- [Instructions for the task]:
Drop the images; return everything else in the listing below exactly.

- [Data]:
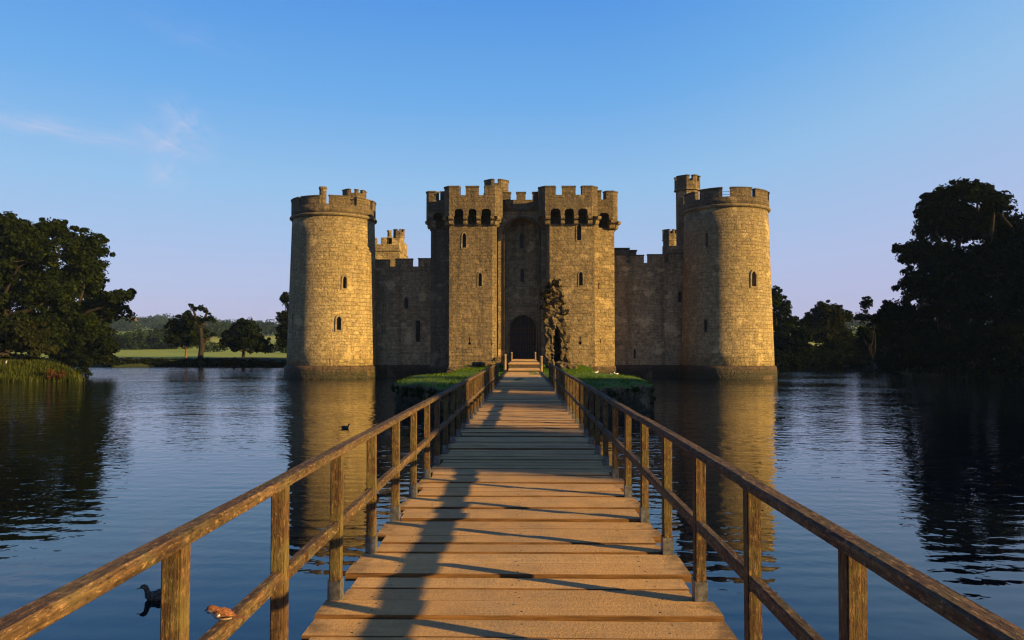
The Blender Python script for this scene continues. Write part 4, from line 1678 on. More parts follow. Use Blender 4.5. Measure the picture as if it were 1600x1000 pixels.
def gz(x, y):
    return float(height(np.array([x]), np.array([y]))[0])


# ================================================================== TREES
def leaf_quads(centers, normals, sizes, aspect=0.62):
    """diamond leaves facing along their normals"""
    n = len(centers)
    a = np.cross(normals, rng.normal(size=(n, 3)))
    a /= np.linalg.norm(a, axis=1, keepdims=True) + 1e-9
    b = np.cross(normals, a)
    b /= np.linalg.norm(b, axis=1, keepdims=True) + 1e-9
    s = sizes[:, None]
    V = np.empty((n, 4, 3))
    V[:, 0] = centers - a * s
    V[:, 1] = centers + b * s * aspect + a * s * 0.1
    V[:, 2] = centers + a * s
    V[:, 3] = centers - b * s * aspect + a * s * 0.1
    return V.reshape(-1, 3), np.arange(4 * n).reshape(n, 4)


def leaf_cloud(cl, per, size, flat=0.75):
    """cl: (x,y,z,r) clumps -> leaf quads"""
    cl = np.array(cl, float)
    k = np.repeat(np.arange(len(cl)), per)
    d = rng.normal(size=(len(k), 3))
    d /= np.linalg.norm(d, axis=1, keepdims=True)
    r = rng.uniform(0.15, 1.0, len(k)) ** 0.55
    off = d * (r * cl[k, 3])[:, None]
    off[:, 2] *= flat
    c = cl[k, :3] + off
    nrm = d + rng.normal(size=d.shape) * 0.7 + np.array([0, 0, 0.5])
    nrm /= np.linalg.norm(nrm, axis=1, keepdims=True)
    return leaf_quads(c, nrm, rng.uniform(0.6, 1.25, len(k)) * size)


def limb(mb, a, b, r0, r1, bend=0.12, seg=6, n=6):
    a, b = Vector(a), Vector(b)
    L = (b - a).length
    o = Vector((random.uniform(-1, 1), random.uniform(-1, 1), random.uniform(-0.1, 0.9))) * L * bend
    pts, rad = [], []
    for i in range(n + 1):
        t = i / n
        q = a.lerp(b, t) + o * math.sin(math.pi * t)
        if 0 < i < n:
            q += Vector((random.uniform(-1, 1), random.uniform(-1, 1), random.uniform(-1, 1))) * L * 0.025
        pts.append(q)
        rad.append(r0 + (r1 - r0) * t)
    mb.tube(pts, rad, seg)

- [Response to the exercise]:
The Blender Python script for this scene continues. Write part 4, from line 1678 on. More parts follow. Use Blender 4.5. Measure the picture as if it were 1600x1000 pixels.
def gz(x, y):
    return float(height(np.array([x]), np.array([y]))[0])


# ================================================================== TREES
def leaf_quads(centers, normals, sizes, aspect=0.62):
    """diamond leaves facing along their normals"""
    n = len(centers)
    a = np.cross(normals, rng.normal(size=(n, 3)))
    a /= np.linalg.norm(a, axis=1, keepdims=True) + 1e-9
    b = np.cross(normals, a)
    b /= np.linalg.norm(b, axis=1, keepdims=True) + 1e-9
    s = sizes[:, None]
    V = np.empty((n, 4, 3))
    V[:, 0] = centers - a * s
    V[:, 1] = centers + b * s * aspect + a * s * 0.1
    V[:, 2] = centers + a * s
    V[:, 3] = centers - b * s * aspect + a * s * 0.1
    return V.reshape(-1, 3), np.arange(4 * n).reshape(n, 4)


def leaf_cloud(cl, per, size, flat=0.75):
    """cl: (x,y,z,r) clumps -> leaf quads"""
    cl = np.array(cl, float)
    k = np.repeat(np.arange(len(cl)), per)
    d = rng.normal(size=(len(k), 3))
    d /= np.linalg.norm(d, axis=1, keepdims=True)
    r = rng.uniform(0.15, 1.0, len(k)) ** 0.55
    off = d * (r * cl[k, 3])[:, None]
    off[:, 2] *= flat
    c = cl[k, :3] + off
    nrm = d + rng.normal(size=d.shape) * 0.7 + np.array([0, 0, 0.5])
    nrm /= np.linalg.norm(nrm, axis=1, keepdims=True)
    return leaf_quads(c, nrm, rng.uniform(0.6, 1.25, len(k)) * size)


def limb(mb, a, b, r0, r1, bend=0.12, seg=6, n=6):
    a, b = Vector(a), Vector(b)
    L = (b - a).length
    o = Vector((random.uniform(-1, 1), random.uniform(-1, 1), random.uniform(-0.1, 0.9))) * L * bend
    pts, rad = [], []
    for i in range(n + 1):
        t = i / n
        q = a.lerp(b, t) + o * math.sin(math.pi * t)
        if 0 < i < n:
            q += Vector((random.uniform(-1, 1), random.uniform(-1, 1), random.uniform(-1, 1))) * L * 0.025
        pts.append(q)
        rad.append(r0 + (r1 - r0) * t)
    mb.tube(pts, rad, seg)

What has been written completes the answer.